— Written instruction —
From the first line of the data down to and including the line with "1.165, .002).build('cover', WHITE, sw)", copy everything exactly, leaving out pictures.

— Material —
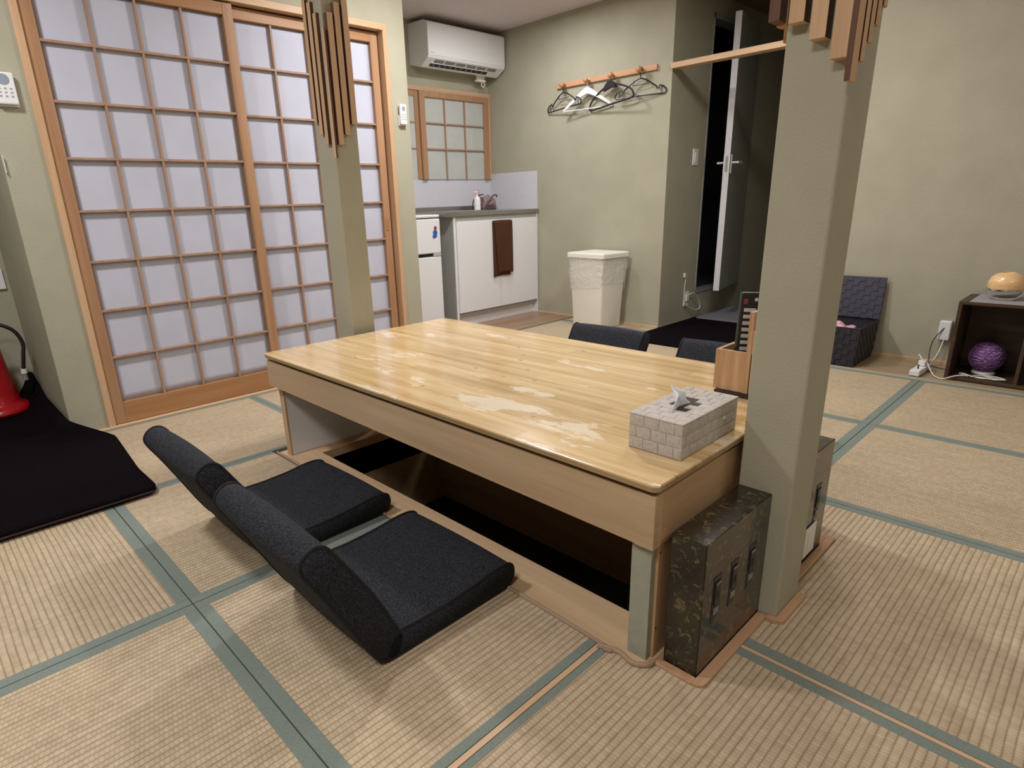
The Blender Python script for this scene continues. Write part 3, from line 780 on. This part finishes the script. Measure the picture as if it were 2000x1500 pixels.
# wall remotes in cradles
def wremote(label, y, z, wd, h, loc, lcd=True):
    r = thing('wall_remote', label, 'remote control', loc)
    MB().box(S+.0005, S+.010, y-wd/2-.002, y+wd/2+.002, z-h/2-.006, z-h/2+.05, .002).build('cradle', WHITE, r)
    MB().box(S+.010, S+.028, y-wd/2, y+wd/2, z-h/2, z+h/2, .005).build('body', WHITE, r)
    MB().lathe([(0, 0), (wd*.30, 0), (wd*.28, .0012), (0, .0012)], (S+.0275, y, z+h*.27), 24, 'x').build('display', LCD, r)
    b = MB()
    for i in range(3):
        for j in range(3): b.box(S+.0275, S+.029, y+(j-1)*wd*.27-.004, y+(j-1)*wd*.27+.004, z-.001-h*.12*(i)-.003, z-.001-h*.12*i+.003, .0005)
    b.build('buttons', INK, r)
wremote('white wall remote in its cradle at the left edge', -.463, 1.402, .068, .112, (S, -.463, 1.4))
wremote('small white wall remote between the paper doors and the kitchen', 1.402, 1.428, .045, .108, (S, 1.402, 1.43))
sw = thing('wall_switch', 'white wall switch at the far left edge at chest height', 'switch', (-3.33, -.56, .6))
MB().box(-3.339, -3.325, -.69, -.545, .60, .70, .003).build('plate', WHITE, sw)
sw = thing('door_sensor', 'small white box on the wall end left of the wall remote', 'sensor', (S, -.52, 1.15))
MB().box(S+.0005, S+.016, -.57+.045, -.522, 1.10, 1.165, .002).build('cover', WHITE, sw)

# ============================================================ KITCHEN
ac = thing('air_conditioner', 'white wall mounted air conditioner above the small window', 'air conditioner', (K, 2.65, 1.9))
P = [(K+.001, 2.205), (-3.37, 2.200), (-3.345, 2.190), (-3.335, 2.165), (-3.330, 1.965), (-3.336, 1.952), (-3.415, 1.905), (-3.435, 1.902), (K+.001, 1.935)]
m = MB(); m.prism(P, 'y', 2.250, 3.045)
ba = m.build('casing', WHITE, ac)
# front panel
MB().box(-3.336, -3.3255, 2.251, 3.044, 1.968, 2.182, .004).build('front_panel', WHITE, ac)
# outlet on slanted underside face
dv = Vector((-3.415+3.336, 0, 1.905-1.952)); n_ = Vector((dv.z, 0, -dv.x)).normalized()
if n_.x < 0: n_ = -n_
n_ = Vector((abs(n_.x), 0, -abs(n_.z)))
def slp(t, off, y): 
    return Vector((-3.336, y, 1.952))+dv*t+n_*off
def quadbox(t0, t1, y0, y1, o0, o1):
    m = MB(); m.loft([[slp(t0, o, y0), slp(t1, o, y0), slp(t1, o, y1), slp(t0, o, y1)] for o in (o0, o1)]); return m
quadbox(.12, .52, 2.33, 2.97, -.004, .0012).build('air_outlet', GREYP, ac)
quadbox(.50, .88, 2.31, 2.90, -.004, .0014).build('air_outlet', BLACKP, ac)
m = MB()
for k in range(10):
    y = 2.335+k*.055
    m.loft([[slp(.52, o, y), slp(.86, o, y+.012), slp(.86, o, y+.022), slp(.52, o, y+.008)] for o in (.001, .0025)])
m.build('louvre', GREYP, ac)
m = MB(); m.loft([[slp(.47, o, 2.31), slp(.53, o, 2.31), slp(.53, o, 2.97), slp(.47, o, 2.97)] for o in (.001, .004)])
for y in (2.42, 2.53, 2.64, 2.75, 2.86): m.loft([[slp(.15, o, y), slp(.5, o, y), slp(.5, o, y+.008), slp(.15, o, y+.008)] for o in (.001, .0035)])
m.build('flap', WHITE, ac)
MB().box(-3.3258, -3.3252, 2.27, 2.31, 1.982, 1.986).build('small_print', INK, ac)
hk = thing('pipe_bracket', 'small clear plastic bracket under the air conditioner', 'bracket', (-3.48, 2.93, 1.85))
MB().box(-3.49, -3.47, 2.87, 2.95, 1.885, 1.925, .002).box(-3.50, -3.46, 2.865, 2.955, 1.868, 1.882, .003).build('bracket', OFFW, hk)
MB().tube([(-3.475, 2.935+.018*cos(a*pi/6), 1.850+.018*sin(a*pi/6)) for a in range(12)], .004, 8, closed=True).build('ring', OFFW, hk)
# cabinet
cb_ = thing('kitchen_cabinet', 'white two door kitchen cabinet under the steel counter', 'cabinet', (-3.28, 2.6, 0))
MB().box(K+.002, -3.006, 2.137, 3.066, .09, .834, .001).build('carcass', GREYW, cb_)
MB().box(K+.002, -3.0, 2.132, 2.150, .004, .834, .001).build('side_panel', WHITE2, cb_)
MB().box(K+.002, -3.006, 2.128, 2.132, .004, .834).build('side_panel', GREYW, cb_)
MB().box(K+.002, -3.0, 3.050, 3.067, .004, .834, .001).build('side_panel', WHITE2, cb_)
MB().box(-3.4, -3.04, 2.150, 3.05, .004, .09).build('plinth', WHITE2, cb_)
MB().box(-3.0065, -3.002, 2.150, 3.05, .785, .834).build('finger_recess', GREYW, cb_)
for y0, y1 in ((2.152, 2.598), (2.602, 3.048)): MB().box(-3.006, -2.988, y0, y1, .118, .800, .0015).build('door', WHITE2, cb_)
ct = thing('kitchen_counter', 'stainless steel sink counter above the white cabinet', 'counter', (-3.28, 2.55, .85))
MB().box(K+.003, -2.985, 2.05, 3.067, .835, .866, .003).build('worktop', STEEL, ct)
MB().box(K+.003, K+.016, 1.47, 3.067, .866, .905, .002).build('rear_lip', STEEL, ct)
MB().box(-3.46, -3.06, 2.12, 2.62, .8655, .872, .002).build('sink_rim', STEEL, ct)
MB().box(-3.44, -3.08, 2.14, 2.60, .868, .8728).build('sink_bowl', GREYP, ct)
MB().box(-2.992, -2.983, 2.33, 2.345, .866, .882, .002).build('clip', CHROME, ct)
struct('trim_11', SPLASH, 'white splash panel behind the counter under the window', 'splash panel', K+.0005, K+.0029, 1.47, YH-.003, .84, 1.172)
struct('trim_12', SPLASH, 'white splash panel on the peg rail wall beside the counter', 'splash panel', K+.003, -3.005, YH-.0028, YH-.0003, .84, 1.163)
# fridge
fg = thing('refrigerator', 'small white two door refrigerator left of the cabinet', 'refrigerator', (-3.28, 1.76, 0))
MB().box(-3.54, -3.045, 1.50, 2.00, .006, .838, .006).build('body', WHITE2, fg)
MB().box(-3.545, -3.0, 1.498, 2.002, .838, .858, .008).build('top_cover', WHITE, fg)
MB().box(-3.043, -3.0, 1.50, 2.0, .590, .830, .006).build('freezer_door', WHITE2, fg)
MB().box(-3.043, -3.0, 1.50, 2.0, .03, .566, .006).build('fridge_door', WHITE2, fg)
MB().box(-3.043, -3.012, 1.50, 1.93, .568, .588).build('handle_recess', BLACKP, fg)
MB().box(-3.043, -2.998, 1.93, 1.998, .567, .589, .003).build('hinge_cover', BUTTON, fg)
mg = thing('fridge_magnet', 'blue and red bird shaped magnet on the freezer door', 'magnet', (-3.0, 1.95, .74))
m = MB(); m.lathe([(0, 0), (.021, 0), (.019, .003), (0, .004)], (-2.9998, 1.952, .733), 18, 'x')
m.box(-2.9998, -2.996, 1.928, 1.966, .698, .722, .002, rot=Matrix.Rotation(R(20), 3, 'X'))
m.build('wing', BLUE, mg)
MB().lathe([(0, 0), (.013, 0), (.012, .004), (0, .005)], (-2.9998, 1.955, .766), 16, 'x').build('head', REDM, mg)
# towel
tw = thing('hand_towel', 'brown towel hanging folded over the cabinet doors', 'towel', (-2.975, 2.61, .6))
def towel(y0, y1, z0, z1, x, amp, nm, skew=0):
    m = MB()
    m.grid(lambda u, v: Vector((x+amp*sin(u*7+v*2.3)*(.3+.7*v)+.002*v, y0+(y1-y0)*u+skew*v*(1-u)*1.0, z1+(z0-z1)*v+.006*sin(u*3)*v)), 22, 30)
    m.build(nm, TOWEL, tw, solid=.007)
towel(2.515, 2.700, .360, .782, -2.9805, .0022, 'rear_fold')
towel(2.522, 2.722, .382, .786, -2.970, .003, 'front_fold', .035)
MB().tube([(-2.9765, 2.516, .783), (-2.9755, 2.60, .786), (-2.9765, 2.718, .784)], .009, 8).build('folded_top', TOWEL, tw)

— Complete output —
The Blender Python script for this scene continues. Write part 3, from line 780 on. This part finishes the script. Measure the picture as if it were 2000x1500 pixels.
# wall remotes in cradles
def wremote(label, y, z, wd, h, loc, lcd=True):
    r = thing('wall_remote', label, 'remote control', loc)
    MB().box(S+.0005, S+.010, y-wd/2-.002, y+wd/2+.002, z-h/2-.006, z-h/2+.05, .002).build('cradle', WHITE, r)
    MB().box(S+.010, S+.028, y-wd/2, y+wd/2, z-h/2, z+h/2, .005).build('body', WHITE, r)
    MB().lathe([(0, 0), (wd*.30, 0), (wd*.28, .0012), (0, .0012)], (S+.0275, y, z+h*.27), 24, 'x').build('display', LCD, r)
    b = MB()
    for i in range(3):
        for j in range(3): b.box(S+.0275, S+.029, y+(j-1)*wd*.27-.004, y+(j-1)*wd*.27+.004, z-.001-h*.12*(i)-.003, z-.001-h*.12*i+.003, .0005)
    b.build('buttons', INK, r)
wremote('white wall remote in its cradle at the left edge', -.463, 1.402, .068, .112, (S, -.463, 1.4))
wremote('small white wall remote between the paper doors and the kitchen', 1.402, 1.428, .045, .108, (S, 1.402, 1.43))
sw = thing('wall_switch', 'white wall switch at the far left edge at chest height', 'switch', (-3.33, -.56, .6))
MB().box(-3.339, -3.325, -.69, -.545, .60, .70, .003).build('plate', WHITE, sw)
sw = thing('door_sensor', 'small white box on the wall end left of the wall remote', 'sensor', (S, -.52, 1.15))
MB().box(S+.0005, S+.016, -.57+.045, -.522, 1.10, 1.165, .002).build('cover', WHITE, sw)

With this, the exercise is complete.